For those with a weak constitution for drug references, this is not the film for you! Nearly every scene concerns some kind of drug paraphernalia, which speaks to our tolerance of this kind of humor nowadays. Is that what’s funny now?

 

Working women may find it disconcerting that the film’s successful woman (Mila Kunis) is dating the bum. As a vice president for a P.R. company, the significant other is expected to reflect that lifestyle. However, let’s applaud MacFarlane for making Kunis the stronger character between her and Wahlberg. Women aren’t weak anymore in films.
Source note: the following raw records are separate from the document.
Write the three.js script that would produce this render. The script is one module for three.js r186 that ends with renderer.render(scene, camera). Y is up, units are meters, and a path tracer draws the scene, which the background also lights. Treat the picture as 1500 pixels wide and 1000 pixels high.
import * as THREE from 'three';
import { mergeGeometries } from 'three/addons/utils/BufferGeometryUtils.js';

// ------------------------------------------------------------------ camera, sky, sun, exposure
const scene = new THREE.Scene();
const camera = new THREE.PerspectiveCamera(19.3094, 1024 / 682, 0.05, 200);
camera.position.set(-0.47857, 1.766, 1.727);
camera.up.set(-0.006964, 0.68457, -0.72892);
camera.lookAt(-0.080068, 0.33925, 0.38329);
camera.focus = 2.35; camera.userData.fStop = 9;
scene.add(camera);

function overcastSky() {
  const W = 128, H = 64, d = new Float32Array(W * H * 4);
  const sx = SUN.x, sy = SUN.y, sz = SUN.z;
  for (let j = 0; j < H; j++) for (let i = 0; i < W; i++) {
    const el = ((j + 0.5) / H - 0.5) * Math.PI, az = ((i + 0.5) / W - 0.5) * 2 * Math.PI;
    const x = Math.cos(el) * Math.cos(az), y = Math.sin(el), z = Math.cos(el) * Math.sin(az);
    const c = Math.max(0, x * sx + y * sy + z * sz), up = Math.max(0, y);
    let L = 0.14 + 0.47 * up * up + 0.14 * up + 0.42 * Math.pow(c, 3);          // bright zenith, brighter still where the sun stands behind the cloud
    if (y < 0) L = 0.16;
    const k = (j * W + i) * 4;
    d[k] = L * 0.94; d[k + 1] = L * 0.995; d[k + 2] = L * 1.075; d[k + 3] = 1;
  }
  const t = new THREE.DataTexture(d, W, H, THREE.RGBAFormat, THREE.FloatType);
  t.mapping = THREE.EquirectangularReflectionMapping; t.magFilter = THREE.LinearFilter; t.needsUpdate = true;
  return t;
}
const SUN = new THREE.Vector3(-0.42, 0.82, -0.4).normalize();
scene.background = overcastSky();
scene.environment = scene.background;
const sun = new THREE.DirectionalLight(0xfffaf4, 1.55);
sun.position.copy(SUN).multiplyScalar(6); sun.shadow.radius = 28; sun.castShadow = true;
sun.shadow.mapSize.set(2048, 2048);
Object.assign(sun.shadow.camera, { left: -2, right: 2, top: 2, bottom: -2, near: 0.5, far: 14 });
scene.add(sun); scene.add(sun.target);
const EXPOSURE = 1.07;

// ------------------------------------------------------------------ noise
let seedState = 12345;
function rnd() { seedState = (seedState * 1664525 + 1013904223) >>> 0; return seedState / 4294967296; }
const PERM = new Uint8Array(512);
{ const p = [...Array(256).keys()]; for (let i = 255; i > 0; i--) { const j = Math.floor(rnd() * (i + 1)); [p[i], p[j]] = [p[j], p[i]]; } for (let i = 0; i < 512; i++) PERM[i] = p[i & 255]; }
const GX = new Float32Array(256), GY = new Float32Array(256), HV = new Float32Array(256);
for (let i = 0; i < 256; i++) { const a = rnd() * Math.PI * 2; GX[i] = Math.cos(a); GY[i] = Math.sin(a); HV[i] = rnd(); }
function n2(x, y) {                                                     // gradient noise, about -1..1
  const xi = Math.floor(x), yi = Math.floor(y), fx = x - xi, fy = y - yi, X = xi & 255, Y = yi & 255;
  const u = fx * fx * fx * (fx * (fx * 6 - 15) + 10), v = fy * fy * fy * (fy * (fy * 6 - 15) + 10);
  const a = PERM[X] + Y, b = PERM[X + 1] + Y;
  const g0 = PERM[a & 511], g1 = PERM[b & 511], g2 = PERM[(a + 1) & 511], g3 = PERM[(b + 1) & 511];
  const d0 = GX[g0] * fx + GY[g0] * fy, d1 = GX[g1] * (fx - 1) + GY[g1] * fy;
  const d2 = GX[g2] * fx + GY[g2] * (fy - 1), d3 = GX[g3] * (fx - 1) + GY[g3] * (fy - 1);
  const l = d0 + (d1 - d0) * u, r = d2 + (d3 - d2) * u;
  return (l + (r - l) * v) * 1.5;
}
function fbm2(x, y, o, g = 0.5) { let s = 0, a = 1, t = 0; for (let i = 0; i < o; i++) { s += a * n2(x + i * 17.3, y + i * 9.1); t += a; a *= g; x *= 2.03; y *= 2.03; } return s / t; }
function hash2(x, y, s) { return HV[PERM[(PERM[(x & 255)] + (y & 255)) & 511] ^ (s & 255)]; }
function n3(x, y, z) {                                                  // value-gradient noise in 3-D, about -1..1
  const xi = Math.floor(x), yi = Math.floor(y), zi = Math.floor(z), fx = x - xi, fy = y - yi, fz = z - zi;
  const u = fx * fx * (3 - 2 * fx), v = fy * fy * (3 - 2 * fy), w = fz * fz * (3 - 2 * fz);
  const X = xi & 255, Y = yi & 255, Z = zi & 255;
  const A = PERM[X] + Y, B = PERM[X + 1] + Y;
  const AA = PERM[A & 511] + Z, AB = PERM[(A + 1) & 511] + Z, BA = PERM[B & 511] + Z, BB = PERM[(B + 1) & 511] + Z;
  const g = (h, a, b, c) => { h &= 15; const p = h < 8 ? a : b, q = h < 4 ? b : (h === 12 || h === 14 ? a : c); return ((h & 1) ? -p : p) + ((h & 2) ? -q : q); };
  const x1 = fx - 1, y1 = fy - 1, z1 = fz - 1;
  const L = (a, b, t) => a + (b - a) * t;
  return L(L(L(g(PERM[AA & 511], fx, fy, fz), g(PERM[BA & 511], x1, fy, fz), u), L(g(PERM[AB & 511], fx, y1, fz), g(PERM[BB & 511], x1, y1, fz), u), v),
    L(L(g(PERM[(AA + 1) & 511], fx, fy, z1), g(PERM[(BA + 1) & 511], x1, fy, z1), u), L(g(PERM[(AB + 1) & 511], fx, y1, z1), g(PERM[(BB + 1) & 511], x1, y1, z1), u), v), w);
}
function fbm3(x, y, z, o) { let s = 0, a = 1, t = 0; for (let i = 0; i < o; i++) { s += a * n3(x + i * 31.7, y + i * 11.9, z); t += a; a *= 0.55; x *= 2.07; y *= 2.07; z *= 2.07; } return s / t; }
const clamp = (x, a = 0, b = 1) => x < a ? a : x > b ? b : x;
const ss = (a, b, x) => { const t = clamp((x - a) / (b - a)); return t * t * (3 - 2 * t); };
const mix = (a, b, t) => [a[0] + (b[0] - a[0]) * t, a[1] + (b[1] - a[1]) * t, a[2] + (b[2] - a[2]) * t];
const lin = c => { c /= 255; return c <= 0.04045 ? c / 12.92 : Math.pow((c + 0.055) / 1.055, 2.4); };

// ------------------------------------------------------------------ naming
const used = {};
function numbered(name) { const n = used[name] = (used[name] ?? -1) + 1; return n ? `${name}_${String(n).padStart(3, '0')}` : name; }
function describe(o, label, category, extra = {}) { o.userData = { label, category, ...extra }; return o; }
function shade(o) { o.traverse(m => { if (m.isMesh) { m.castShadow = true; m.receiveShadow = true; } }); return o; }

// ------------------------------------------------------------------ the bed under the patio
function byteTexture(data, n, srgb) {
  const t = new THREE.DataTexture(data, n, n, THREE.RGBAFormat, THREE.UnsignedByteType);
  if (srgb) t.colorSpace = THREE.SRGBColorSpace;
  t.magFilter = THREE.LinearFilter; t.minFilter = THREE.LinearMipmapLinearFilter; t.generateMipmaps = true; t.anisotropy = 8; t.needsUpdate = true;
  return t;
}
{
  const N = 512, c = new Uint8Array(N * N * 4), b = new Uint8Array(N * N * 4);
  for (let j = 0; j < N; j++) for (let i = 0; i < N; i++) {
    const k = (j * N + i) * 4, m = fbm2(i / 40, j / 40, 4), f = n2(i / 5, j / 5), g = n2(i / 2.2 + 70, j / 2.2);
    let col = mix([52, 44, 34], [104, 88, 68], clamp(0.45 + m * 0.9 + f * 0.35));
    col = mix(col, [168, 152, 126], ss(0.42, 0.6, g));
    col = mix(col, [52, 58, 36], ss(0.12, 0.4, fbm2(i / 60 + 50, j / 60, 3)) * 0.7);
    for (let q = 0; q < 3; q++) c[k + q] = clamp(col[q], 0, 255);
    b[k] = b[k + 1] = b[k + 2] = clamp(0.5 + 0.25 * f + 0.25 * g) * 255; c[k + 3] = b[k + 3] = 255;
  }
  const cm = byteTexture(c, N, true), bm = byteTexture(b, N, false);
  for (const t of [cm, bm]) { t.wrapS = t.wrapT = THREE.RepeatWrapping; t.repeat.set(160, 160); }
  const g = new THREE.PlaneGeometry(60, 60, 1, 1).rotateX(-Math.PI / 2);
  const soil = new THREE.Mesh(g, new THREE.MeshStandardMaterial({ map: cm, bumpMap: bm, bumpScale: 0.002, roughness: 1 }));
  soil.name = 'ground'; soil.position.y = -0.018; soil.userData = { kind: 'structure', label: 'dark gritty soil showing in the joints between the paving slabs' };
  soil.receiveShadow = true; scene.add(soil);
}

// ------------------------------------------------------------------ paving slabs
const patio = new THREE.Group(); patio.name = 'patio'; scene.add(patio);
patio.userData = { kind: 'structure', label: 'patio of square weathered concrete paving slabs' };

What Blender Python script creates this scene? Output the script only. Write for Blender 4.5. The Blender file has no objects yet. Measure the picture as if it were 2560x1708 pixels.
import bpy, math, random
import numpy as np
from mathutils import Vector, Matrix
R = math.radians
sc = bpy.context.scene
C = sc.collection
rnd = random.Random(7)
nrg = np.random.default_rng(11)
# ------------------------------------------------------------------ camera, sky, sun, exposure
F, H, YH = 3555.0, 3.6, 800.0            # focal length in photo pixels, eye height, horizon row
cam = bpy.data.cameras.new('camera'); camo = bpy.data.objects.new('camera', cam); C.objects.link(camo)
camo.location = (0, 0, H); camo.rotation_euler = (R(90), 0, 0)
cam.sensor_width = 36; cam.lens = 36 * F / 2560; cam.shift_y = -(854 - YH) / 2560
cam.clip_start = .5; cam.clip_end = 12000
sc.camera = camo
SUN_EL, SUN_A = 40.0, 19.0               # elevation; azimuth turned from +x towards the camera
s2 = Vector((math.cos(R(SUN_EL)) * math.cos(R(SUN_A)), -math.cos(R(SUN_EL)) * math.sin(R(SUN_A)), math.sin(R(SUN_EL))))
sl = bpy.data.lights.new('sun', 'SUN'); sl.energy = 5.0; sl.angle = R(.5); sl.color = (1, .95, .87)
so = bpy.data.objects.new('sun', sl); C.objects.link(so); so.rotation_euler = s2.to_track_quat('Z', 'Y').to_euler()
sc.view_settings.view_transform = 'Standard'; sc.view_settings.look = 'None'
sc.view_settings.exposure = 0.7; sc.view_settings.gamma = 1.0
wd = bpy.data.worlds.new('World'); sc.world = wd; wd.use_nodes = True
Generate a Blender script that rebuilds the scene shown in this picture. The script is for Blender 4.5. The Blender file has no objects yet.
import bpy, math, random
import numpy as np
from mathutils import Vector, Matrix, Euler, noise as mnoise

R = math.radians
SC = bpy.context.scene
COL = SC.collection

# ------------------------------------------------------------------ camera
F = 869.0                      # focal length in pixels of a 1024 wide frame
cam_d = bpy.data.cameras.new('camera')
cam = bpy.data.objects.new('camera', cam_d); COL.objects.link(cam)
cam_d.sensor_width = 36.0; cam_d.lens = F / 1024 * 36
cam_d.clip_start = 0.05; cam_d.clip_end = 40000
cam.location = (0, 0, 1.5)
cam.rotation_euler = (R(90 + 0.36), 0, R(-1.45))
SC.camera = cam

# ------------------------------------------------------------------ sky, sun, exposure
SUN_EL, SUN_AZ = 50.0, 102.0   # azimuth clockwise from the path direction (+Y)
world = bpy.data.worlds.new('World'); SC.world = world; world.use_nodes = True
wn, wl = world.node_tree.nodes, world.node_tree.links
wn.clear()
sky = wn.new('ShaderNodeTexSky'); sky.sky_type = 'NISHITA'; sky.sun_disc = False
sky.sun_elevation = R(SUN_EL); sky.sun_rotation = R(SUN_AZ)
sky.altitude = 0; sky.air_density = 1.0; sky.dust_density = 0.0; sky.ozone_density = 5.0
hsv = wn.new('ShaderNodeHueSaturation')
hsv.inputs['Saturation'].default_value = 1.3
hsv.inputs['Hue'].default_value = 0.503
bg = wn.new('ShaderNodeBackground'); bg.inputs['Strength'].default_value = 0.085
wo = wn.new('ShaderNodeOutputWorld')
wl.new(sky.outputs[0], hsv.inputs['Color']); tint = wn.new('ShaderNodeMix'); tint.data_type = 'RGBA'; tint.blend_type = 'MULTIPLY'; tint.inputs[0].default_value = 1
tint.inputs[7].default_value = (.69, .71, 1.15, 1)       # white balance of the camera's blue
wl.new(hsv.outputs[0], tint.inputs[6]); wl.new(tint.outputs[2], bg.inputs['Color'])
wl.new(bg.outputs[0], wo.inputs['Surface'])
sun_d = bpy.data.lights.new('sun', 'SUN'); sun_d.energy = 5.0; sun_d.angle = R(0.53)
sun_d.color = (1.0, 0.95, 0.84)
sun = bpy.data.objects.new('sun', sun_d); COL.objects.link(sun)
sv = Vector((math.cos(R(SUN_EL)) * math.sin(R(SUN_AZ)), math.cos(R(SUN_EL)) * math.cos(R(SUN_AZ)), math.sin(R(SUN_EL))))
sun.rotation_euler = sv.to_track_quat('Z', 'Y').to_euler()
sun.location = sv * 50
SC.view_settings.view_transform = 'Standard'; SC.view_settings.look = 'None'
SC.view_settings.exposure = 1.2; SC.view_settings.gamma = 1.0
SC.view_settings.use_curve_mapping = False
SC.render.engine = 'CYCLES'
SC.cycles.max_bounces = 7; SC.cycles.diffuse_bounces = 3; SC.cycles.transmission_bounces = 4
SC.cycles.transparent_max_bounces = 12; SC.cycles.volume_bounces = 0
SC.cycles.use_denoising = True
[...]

They are often depicted as the smarter counterpart to the male protagonist, which speaks volumes about our progress as a culture, considering the degradation of women in literature these days (cough, Fifty Shades of Grey).

 

Overall, the film was entertaining. I did not expect much substance from it going into the theater and was surprised to find a solid plot and plenty of enjoyable characters and twists I did not expect.

 

Continuing the non-stereotypical element of the film, the two main characters actually get married at the end. Happy endings are always enjoyable but more often than not these days, the couple simply walks off into the sunset. Or there is a dramatic zoom out. Or a cool coffee shop scene in which the couple gets together, talks it out, orders coffee, giggles, and shares an inside joke. Even in romcoms marriage tends not to be the goal these days. So I guess, it’s nice to know Disney endings are coming back in style, albeit from an unlikely place.